Já a Saori descobre que é Atena e segue vivendo no Japão, se escondendo até revelar tudo num Torneio doido. Ela não sabe o que é ser uma deusa, como deve agir, nem nada e não há ninguém para ensiná-la. Ela mal sabe o que é guerrear, talvez um motivo pelo qual se agarra tanto a estratégias diplomáticas.

Saori não é general de exército, é uma empresária (e burguesa safada). Entre armadura roubada, rapto por corvos e até o ataque de um cavaleiro de ouro, também não sobra tempo para aprender muita coisa.

O mundo do Santuário é uma realidade alienígena, muito fora da vida dela. Não basta ter cosmo se você não sabe como usar. Não basta ser uma deusa se você não sabe como fazer, é uma garota de 13 anos criada normalmente e provavelmente treme de medo ao se deparar com o banho de sangue derramado por sua causa.

É exatamente por esse motivo que Saori tem um enorme diferencial como Atena. Se fosse criada no Santuário, ela “naturalizaria” a ordem das coisas. Ser Atena e lutar seriam coisas normais, naturais. “Faz parte”.

Mas, na geração atual, temos uma garota agarrada às memórias de um velho, assumindo abertamente a vontade de viver como uma menina comum em um ponto da trama.

Essa imagem eu só acho bonita mesmo.

Saori é apegada a sua própria humanidade, provavelmente se identificando muito mais com sua vida como Saori Kido do que como Atena (eu também me identificaria com aquela conta bancária, viu).
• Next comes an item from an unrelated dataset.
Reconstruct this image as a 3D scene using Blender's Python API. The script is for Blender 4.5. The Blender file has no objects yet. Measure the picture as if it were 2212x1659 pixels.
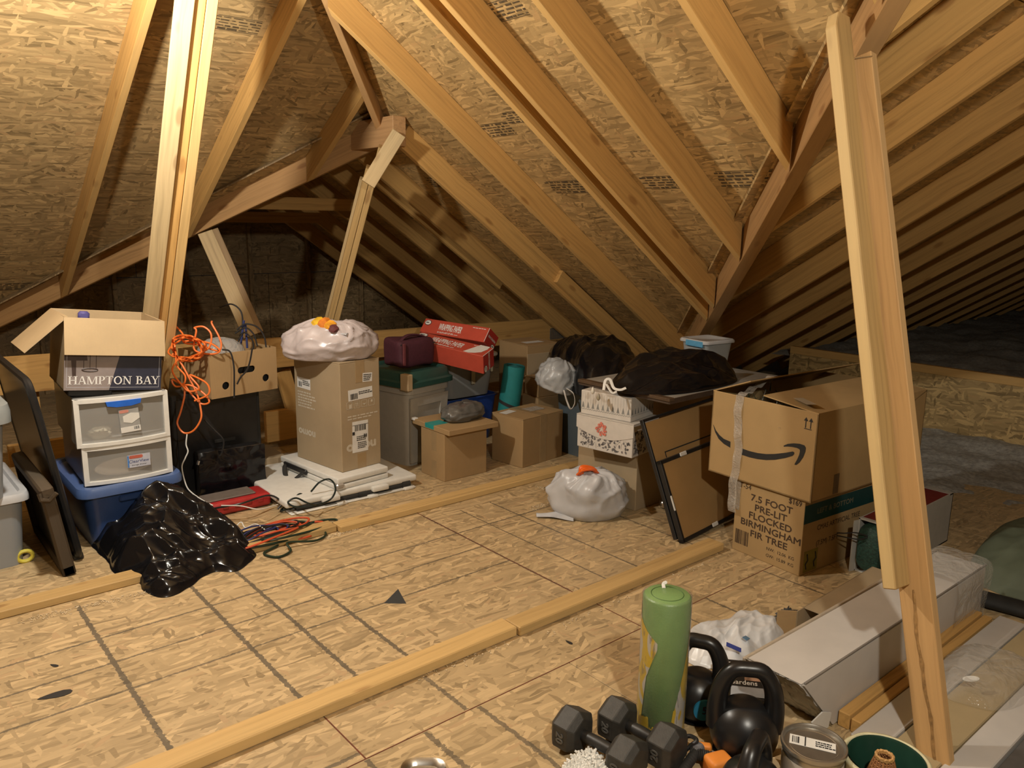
import bpy, bmesh, math, random
from mathutils import Vector, Matrix, noise
import numpy as np
V = Vector
rnd = random.Random(7)
SC = bpy.context.scene
COL = SC.collection

# ------------------------------------------------------------------ camera
FPX, W, H = 1721.78, 2212.0, 1659.0
YAW, PITCH, ROLL = math.radians(49.574), math.radians(11.568), math.radians(-0.847)
CAM = V((0, 0, 1.5208))
_f = V((math.cos(YAW) * math.cos(PITCH), math.sin(YAW) * math.cos(PITCH), -math.sin(PITCH)))
_r = V((math.sin(YAW), -math.cos(YAW), 0))
_d = _f.cross(_r)
CR = _r * math.cos(ROLL) + _d * math.sin(ROLL)
CD = -_r * math.sin(ROLL) + _d * math.cos(ROLL)
CF = _f
cam = bpy.data.cameras.new('camera')
cam.sensor_fit = 'HORIZONTAL'
cam.sensor_width = 36
cam.lens = 36 * FPX / W
cam.clip_start = 0.05
camo = bpy.data.objects.new('camera', cam)
COL.objects.link(camo)
camo.matrix_world = Matrix(((CR.x, -CD.x, -CF.x, CAM.x), (CR.y, -CD.y, -CF.y, CAM.y), (CR.z, -CD.z, -CF.z, CAM.z), (0, 0, 0, 1)))
SC.camera = camo

# ------------------------------------------------------------------ light
wd = bpy.data.worlds.new('world')
SC.world = wd
wd.use_nodes = True
wd.node_tree.nodes['Background'].inputs[0].default_value = (0.05, 0.045, 0.04, 1)
wd.node_tree.nodes['Background'].inputs[1].default_value = 0.06
SC.view_settings.view_transform = 'Standard'
SC.view_settings.look = 'None'
SC.view_settings.gamma = 1
SC.view_settings.use_curve_mapping = False
SC.view_settings.exposure = 0.40
SC.cycles.max_bounces = 6
SC.cycles.adaptive_threshold = 0.03
SC.cycles.diffuse_bounces = 3
SC.cycles.glossy_bounces = 2
SC.cycles.transmission_bounces = 3
SC.cycles.transparent_max_bounces = 10
SC.cycles.caustics_reflective = False
SC.cycles.caustics_refractive = False

def lamp(name, loc, watts, col, r=0.045):
    l = bpy.data.lights.new(name, 'POINT')
    l.energy = watts
    l.color = col
    l.shadow_soft_size = r
    o = bpy.data.objects.new(name, l)
    o.location = loc
    COL.objects.link(o)
lamp('bulb_by_hip', (0.62, 3.05, 2.27), 108, (1.0, 0.94, 0.83))
lamp('bulb_by_hatch', (0.74, -0.15, 2.16), 104, (1.0, 0.94, 0.81))

# ------------------------------------------------------------------ helpers
def ray(px, py):
    return CR * (px - W / 2) + CD * (py - H / 2) + CF * FPX
def fl(px, py, z=0.0):
    d = ray(px, py)
    return CAM + d * ((z - CAM.z) / d.z)
def onY(px, py, y):
    d = ray(px, py)
    return CAM + d * (y / d.y)
def onX(px, py, x):
    d = ray(px, py)
    return CAM + d * (x / d.x)
def dep(px, py, t):
    return CAM + ray(px, py) * (t / FPX)

MW = {}
def fr(x, y, z, rz=0, rx=0, ry=0):
    return Matrix.Translation((x, y, z)) @ Matrix.Rotation(math.radians(rz), 4, 'Z') @ Matrix.Rotation(math.radians(ry), 4, 'Y') @ Matrix.Rotation(math.radians(rx), 4, 'X')
def axes(o, x, y, z):
    return Matrix(((x.x, y.x, z.x, o.x), (x.y, y.y, z.y, o.y), (x.z, y.z, z.z, o.z), (0, 0, 0, 1)))

def place(o, M, parent=None):
    MW[o] = M
    if parent is not None:
        o.parent = parent
        o.matrix_basis = MW[parent].inverted() @ M
    else:
        o.matrix_basis = M
    COL.objects.link(o)
    return o

def tag(o, label=None, cat=None, group=None, kind=None):
    if label: o['label'] = label
    if cat: o['category'] = cat
    if group: o['group'] = group
    if kind: o['kind'] = kind
    return o

def thing(name, label, cat, M, group=None):
    o = bpy.data.objects.new(name, None)
    o.empty_display_size = 0.05
    place(o, M)
    return tag(o, label, cat, group)

I4 = Matrix.Identity(4)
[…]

Mas é justamente por ser “humana demais” que ela abraça a “causa humana” com tanta facilidade, ao ponto de matar um outro deus sem se preocupar muito que toda a ordem da vida pós-morte vai ser destroçada porque o inferno vai ruir.

Saori deve ser, sim, a Atena mais “mole” de todas as gerações, mas é essa moleza que a leva a rejeitar os “jogos” entre deuses e quebrar qualquer tipo de “regra” criada pelos Olimpianos. Para uma personagem dos anos 80, eu acho que está é de bom tamanho.